_REQUIRED WORK_. In the data that follows, count every line holding the string "this" and give the count alone.

_SOURCE EXCERPT_.
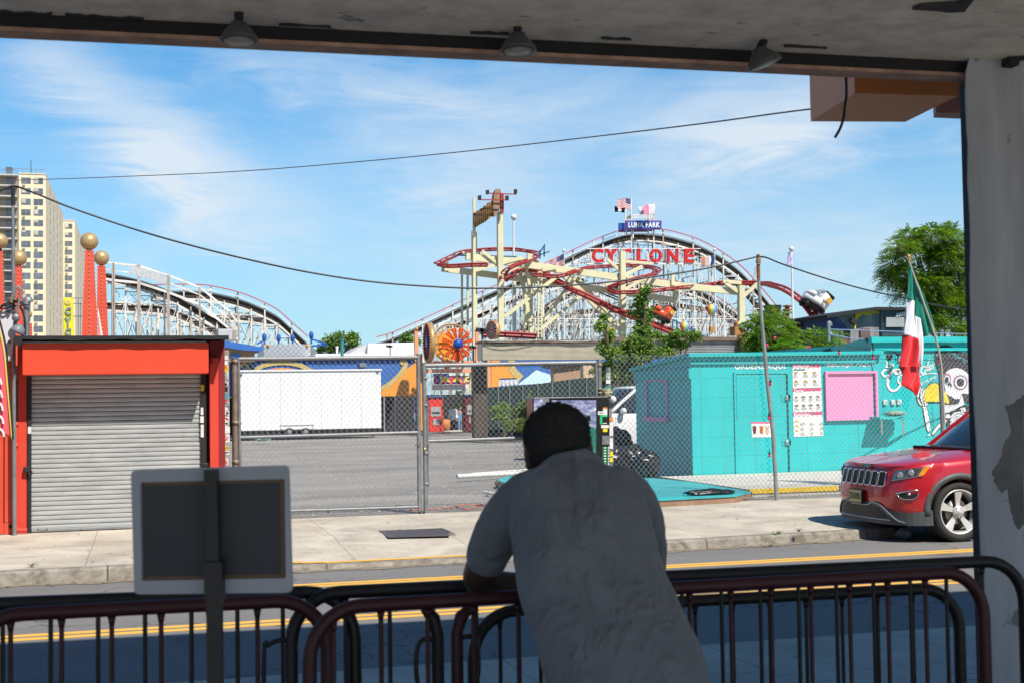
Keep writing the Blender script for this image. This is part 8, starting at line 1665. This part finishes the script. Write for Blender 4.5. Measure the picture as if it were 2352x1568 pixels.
    # arches
    for sc_, wz in ((.87, 1), (.87, -1), (3.79, 1), (3.79, -1)):
        am = MB(); R0, R1 = .425, .50; pr_ = []
        for i in range(21):
            q = -.10+(math.pi+.2)*i/20; cs, sn = math.cos(q), math.sin(q); fl_ = 1+.05*abs(math.sin(2*q))
            s0_ = sc_-R0*cs*fl_; s1_ = sc_-R1*cs*fl_
            hw = lambda ss: next((p[1] for p in plan if p[0] >= max(.02, ss)), .97)
            pr_.append([J(s0_, wz*(hw(s0_)+.012), .39+R0*sn), J(s1_, wz*(hw(s1_)+.006), .39+R1*sn), J(s1_, wz*(hw(s1_)-.03), .39+R1*sn), J(s0_, wz*(hw(s0_)-.05), .39+R0*sn)])
        am.loft(pr_); fixn(am.build('arch_trim', PLS, t))
        wh_ = MB(); c_ = J(sc_, wz*.955, .385); ax = V(0, -wz, 0)
        tread = [(.285, -.03), (.30, -.005), (.33, .004), (.358, -.003), (.378, -.02), (.385, -.06), (.385, -.19), (.378, -.23), (.33, -.25), (.285, -.24)]
        ty_ = MB().lathe(c_, [(r_*scale, h*scale) for r_, h in tread], 64, ax, False).build('tyre', M('tyre', (.028, .027, .026), .8, bump=.5, bscale=50, var=.3), t)
        lg_ = MB()
        for k in range(60):
            a = 2*math.pi*k/60; d = V(math.cos(a), 0, math.sin(a)); e_ = V(-math.sin(a), 0, math.cos(a))*.011*scale
            b0, b1 = c_+d*.372*scale+ax*-.015*scale, c_+d*.388*scale+ax*-.06*scale; lg_.hexa(b0-e_, b0+e_, b1+e_, b1-e_, b0-e_+d*.006, b0+e_+d*.006, b1+e_+d*.004, b1-e_+d*.004)
        lg_.build('tread_blocks', M('tyre'), ty_)
        rm = MB().lathe(c_, [(.285*scale, -.03*scale), (.292*scale, -.012*scale), (.272*scale, -.02*scale), (.262*scale, -.05*scale), (.255*scale, -.12*scale), (.25*scale, -.2*scale)], 48, ax, False).build('rim', M('rim_alloy', (.60, .59, .57), .35, .25, var=.1, coat=.4), ty_)
        MB().lathe(c_-ax*.16*scale, [(.001, 0), (.25*scale, 0), (.25*scale, -.02), (.001, -.02)], 32, ax).build('brake_shadow', M('brake_dark', (.03, .03, .03), .6, .4), ty_)
        MB().lathe(c_-ax*.11*scale, [(.001, .01), (.16*scale, .01), (.16*scale, -.01), (.001, -.01)], 32, ax).build('brake_disc', M('disc', (.25, .24, .23), .4, .8), ty_)
        for k in range(5):
            a = math.pi/2+2*math.pi*k/5; d = V(math.cos(a), 0, math.sin(a)); n_ = V(-math.sin(a), 0, math.cos(a)); b = [c_+d*.03*scale+n_*.028*scale, c_+d*.12*scale+n_*.030*scale, c_+d*.268*scale+n_*.058*scale, c_+d*.268*scale-n_*.058*scale, c_+d*.12*scale-n_*.030*scale, c_+d*.03*scale-n_*.028*scale]
            bevel(MB().prism([p-ax*(.03 if j in (2, 3) else .055)*scale for j, p in enumerate(b)], -ax*.03*scale).build('spoke', M('rim_alloy'), rm), .006)
            p = c_+V(math.cos(a+.628), 0, math.sin(a+.628))*.062*scale; MB().lathe(p, [(.011*scale, -.06*scale), (.011*scale, -.03*scale), (.001, -.026*scale)], 8, ax).build('lug_nut', CHR, rm)
        MB().lathe(c_, [(.085*scale, -.06*scale), (.08*scale, -.038*scale), (.034*scale, -.034*scale), (.03*scale, -.028*scale), (.001, -.027*scale)], 24, ax).build('hub_cap', M('rim_alloy'), rm)
        MB().lathe(c_-ax*.28*scale, [(.001, .05), (.42*scale, .05), (.42*scale, 0), (.001, 0)], 20, ax).build('wheel_well', BLKm, t)
    # cabin
    cb2 = MB(); CA = [(1.60, .90), (1.42, .62), (1.34, .3), (1.32, 0)]
    def cab(z, f, dz=0):   # f 0 belt, 1 roof
        pts = []; sh_ = .80*f; w_k = 1-.22*f; rear = 4.72-.42*f
        base_ = [(1.32+sh_, 0), (1.34+sh_, .3), (1.42+sh_*.97, .60), (1.58+sh_*.92, .85), (1.80+sh_*.7, .90), (2.8, .91), (3.8, .90), (4.4-.2*f, .86), (rear, .62), (rear+.03, 0)]
        for s, w in base_: pts.append(J(s, w*w_k, z))
        for s, w in base_[-2:0:-1]: pts.append(J(s, -w*w_k, z))
        return pts
    MB().loft([cab(1.08, 0), cab(1.16, .06), cab(1.60, .80), cab(1.68, .93)]).build('glass_house', GLS, t)
    rf2 = MB().loft([cab(1.675, .90), cab(1.715, .97), cab(1.75, 1.2), cab(1.765, 1.8)]).build('roof', paint, t)
    for sg in (1, -1):
        for (s0_, w0), (s1_, w1), wd_ in (((1.55, .875), (2.34, .715), .07), ((2.75, .935), (2.85, .735), .06), ((3.75, .925), (3.75, .73), .06), ((4.4, .88), (4.15, .70), .12)):
            MB().bar(J(s0_, sg*w0, 1.10), J(s1_, sg*w1, 1.70), wd_*scale, .035*scale, V(0, 1, 0)).build('pillar', paint, t)
        m_ = MB(); c_ = J(1.85, sg*1.06, 1.16); m_.ball(c_, .10*scale, 16, 10, (.75, 1.1, .8)); m_.bar(c_, J(1.9, sg*.92, 1.1), .04*scale); m_.build('side_mirror', paint, t)
        for s_ in (2.55, 3.55): MB().tube(smooth([J(s_, sg*.985, .93), J(s_+.03, sg*1.01, .935), J(s_+.17, sg*1.01, .94), J(s_+.2, sg*.985, .945)]), .012*scale, 6).build('door_handle', CHR if flip else paint, t)
        for s_ in (1.66, 2.72, 3.72): MB().bar(J(s_, sg*.974, .42), J(s_+.04, sg*.965, 1.08), .012*scale, .006).build('door_seam', BLKm, t)
    MB().tube(smooth([J(1.40, .5, 1.175), J(1.45, .1, 1.20), J(1.42, -.25, 1.19)]), .012*scale, 6).build('wiper', BLKm, t)
    MB().prism([J(1.32, .80, 1.13), J(1.22, .6, 1.165), J(1.20, -.6, 1.165), J(1.32, -.80, 1.13), J(1.45, -.7, 1.16), J(1.40, 0, 1.18), J(1.45, .7, 1.16)], (0, 0, .02)).build('cowl', BLKm, t)
    # hood shut line, badge and plate
    MB().tube([S(a, z, .008) for a, z in [(-.63, .925), (-.4, .93), (0, .935), (.4, .93), (.63, .925)]], .004*scale, 4).build('hood_gap', BLKm, t)
    hg = MB().tube([J(s, .80-.04*(1-s), zs_f(s)+(hz_f(s)-zs_f(s))*.42+.012) for s in (.5, .7, .9, 1.1, 1.3)], .004, 4).build('hood_gap', BLKm, t)
    MB().box(loc[0]+.3*scale, loc[0]+4.5*scale, loc[1]+.3*scale, loc[1]+1.6*scale, loc[2]+.2*scale, loc[2]+.3*scale).build('underbody', BLKm, t)
    if plate:
        m_ = MB(); O = S(-.09, .948, .02); O = S(-.02, .945, .016); R_ = S(.18, .945, .016)-S(-.02, .945, .016); R_ = V(R_.x, R_.y, 0); text(m_, 'Jeep', S(-.02, .94, .018), S(.20, .94, .018)-S(-.02, .94, .018), V(.0, 0, .058), bold=.03, thick=.008); m_.build('hood_badge', CHR, t)
        a, b = S(-.22, .47, .05), S(.12, .47, .05); pf_ = MB().prism([S(-.22, .465, .055), S(.12, .465, .055), S(.12, .645, .055), S(-.22, .645, .055)], (.02, 0, 0)).build('plate_holder', BLKm, t)
        PT = M('plate_cream', (.50, .42, .22), .5, var=.2); MB().prism([S(-.20, .48, .062), S(.10, .48, .062), S(.10, .635, .062), S(-.20, .635, .062)], (.006, 0, 0)).build('number_plate', PT, t)
        m_ = MB(); O = S(-.18, .515, .068); text(m_, 'Z13-UYD', O, S(.08, .515, .068)-O, V(0, 0, .085), bold=.01, thick=.003); m_.build('plate_number', M('plate_ink', (.06, .06, .03), .5), t)
    return t
JR = M('candy_red', (.52, .014, .024), .28, .25, var=.06, coat=1., spec=.6)
make_car('parked_car', 'dark red off road car parked at the far kerb, front toward the left', (CX0, CY0, 0), False, JR)
a = onY(1403, 990, 36); 
make_car('parked_car', 'white off road car parked in the lot behind the teal booth', (a.x-1.95, 36, gz(36)-.02), True, M('car_white_paint', (.72, .72, .72), .25, coat=.8, var=.03), 1.25, False)
# ================================================================ camera, light, sky
cam = bpy.data.cameras.new('camera'); co_ = bpy.data.objects.new('camera', cam); C.objects.link(co_)
cam.sensor_width = 36; cam.lens = F/2352*36; cam.clip_end = 4000; cam.clip_start = .05
co_.matrix_world = Matrix(((RT.x, UP.x, -FW.x, EYE.x), (RT.y, UP.y, -FW.y, EYE.y), (RT.z, UP.z, -FW.z, EYE.z), (0, 0, 0, 1)))
cam.dof.use_dof = True; cam.dof.focus_distance = 24; cam.dof.aperture_fstop = 7.5
bpy.context.scene.camera = co_
EL = math.radians(51); AZ = math.radians(22)
S = V(math.sin(AZ)*math.cos(EL), -math.cos(AZ)*math.cos(EL), math.sin(EL))
sun = bpy.data.lights.new('sun', 'SUN'); sun.energy = 5.0; sun.angle = math.radians(.5); sun.color = (1, .935, .83)
so = bpy.data.objects.new('sun', sun); C.objects.link(so); so.rotation_euler = S.to_track_quat('Z', 'Y').to_euler()
w = bpy.data.worlds.new('World'); bpy.context.scene.world = w; w.use_nodes = True
nt = NT(w); sky = nt.n('TexSky'); sky.sky_type = 'NISHITA'; sky.sun_disc = False; sky.sun_elevation = EL; sky.sun_rotation = math.radians(180)-AZ
sky.air_density = 1.0; sky.dust_density = .3; sky.ozone_density = 2.5
tc = nt.n('TexCoord'); sx = nt.n('SeparateXYZ'); nt.l(tc.outputs['Generated'], sx.inputs[0])
# azimuth from the street axis and height: where the cirrus really is in this sky
azn = nt.math('ARCTAN2', sx.outputs[0], sx.outputs[1]); el = nt.math('ARCSINE', sx.outputs[2])
cb = nt.n('CombineXYZ'); nt.l(azn, cb.inputs[0]); nt.l(el, cb.inputs[1]); uv = cb.outputs[0]
def mp(scale, rot=0, loc=(0, 0, 0)):
    m = nt.n('Mapping'); m.inputs['Scale'].default_value = (*scale, 1); m.inputs['Rotation'].default_value = (0, 0, rot); m.inputs['Location'].default_value = loc; nt.l(uv, m.inputs[0]); return m.outputs[0]
big = nt.noise(mp((4, 7), .5, (1.3, 0, 0)), 1.3, 6, .55, .9)
wisp = nt.noise(mp((3.2, 16), .55, (4.1, 2, 0)), 1.8, 9, .62, 1.3)
fine = nt.noise(mp((7, 30), -.18, (2, 5, 0)), 2.2, 8, .6, .8)
c1 = nt.math('MULTIPLY', nt.ramp(big, [(.40, 0.), (.68, 1.)]), nt.ramp(wisp, [(.34, .25), (.66, 1.)]))
c2 = nt.math('MULTIPLY', nt.ramp(fine, [(.45, 0.), (.75, .55)]), nt.ramp(big, [(.35, .2), (.6, 1.)]))
# the broad diagonal streak on the left: distance from a line in (azimuth, height)
def blob(a0, e0, a1, e1, wd, amp):
    dx, dy = a1-a0, e1-e0; L = math.hypot(dx, dy); nx_, ny_ = -dy/L, dx/L
    wob = nt.math('MULTIPLY_ADD', wisp, .10, -.05)
    dd = nt.math('ADD', nt.math('ADD', nt.math('MULTIPLY', azn, nx_), nt.math('MULTIPLY', el, ny_)), -(a0*nx_+e0*ny_)); dd = nt.math('ADD', dd, wob)
    tt = nt.math('DIVIDE', nt.math('ADD', nt.math('ADD', nt.math('MULTIPLY', azn, dx/L), nt.math('MULTIPLY', el, dy/L)), -(a0*dx/L+e0*dy/L)), L)
    g = nt.math('EXPONENT', nt.math('MULTIPLY', nt.math('POWER', nt.math('DIVIDE', dd, wd), 2.), -1.))
    e = nt.math('EXPONENT', nt.math('MULTIPLY', nt.math('POWER', nt.math('DIVIDE', nt.math('ADD', tt, -.5), .62), 4.), -1.))
    return nt.math('MULTIPLY', nt.math('MULTIPLY', g, e), nt.math('MULTIPLY', nt.ramp(wisp, [(.2, .35), (.6, 1.)]), amp))
def AE(x, y): d = ray(x, y).normalized(); return math.atan2(d.x, d.y), math.asin(d.z)
north = nt.ramp(nt.math('COSINE', nt.math('ADD', azn, -YAW)), [(.25, .08), (.75, 1.)])
bl = [blob(*AE(60, 120), *AE(470, 420), .030, .95), blob(*AE(330, 330), *AE(700, 560), .035, .75), blob(*AE(800, 330), *AE(1250, 420), .034, .6), blob(*AE(1500, 420), *AE(1900, 230), .034, .6), blob(*AE(500, 110), *AE(1150, 260), .02, .45), blob(*AE(1150, 250), *AE(2200, 230), .03, .55), blob(*AE(1000, 600), *AE(2300, 560), .04, .45)]
tot = nt.math('ADD', nt.math('MULTIPLY', c1, .42), nt.math('MULTIPLY', c2, .4))
for b in bl: tot = nt.math('ADD', tot, b)
hz_ = nt.ramp(el, [(0., .95), (.09, .62), (.25, .0)])
high = nt.math('MULTIPLY', nt.ramp(el, [(.30, 1.), (.55, .1)]), north)
den = nt.math('MULTIPLY', nt.math('MINIMUM', nt.math('MULTIPLY', tot, .72), .88), high)
SK = nt.mix(north, nt.mix(1., sky.outputs[0], (.62, .92, 1.15), 'MULTIPLY'), nt.mix(1., sky.outputs[0], (.46, 1.34, 1.74), 'MULTIPLY'))
base = nt.mix(nt.math('MULTIPLY', nt.math('MULTIPLY', hz_, .75), north), SK, (7.5, 8.7, 9.8))
colr = nt.mix(den, base, (8.9, 9.8, 10.6))
bg = nt.n('Background'); bg.inputs[1].default_value = .068; nt.l(colr, bg.inputs[0]); nt.l(bg.outputs[0], nt.n('OutputWorld').inputs[0])
sc = bpy.context.scene; sc.view_settings.view_transform = 'Standard'; sc.view_settings.look = 'None'; sc.view_settings.exposure = .36; sc.view_settings.gamma = 1
sc.cycles.max_bounces = 8; sc.cycles.diffuse_bounces = 5; sc.cycles.transparent_max_bounces = 24
sc.cycles.use_denoising = True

_FULL RESPONSE_. 2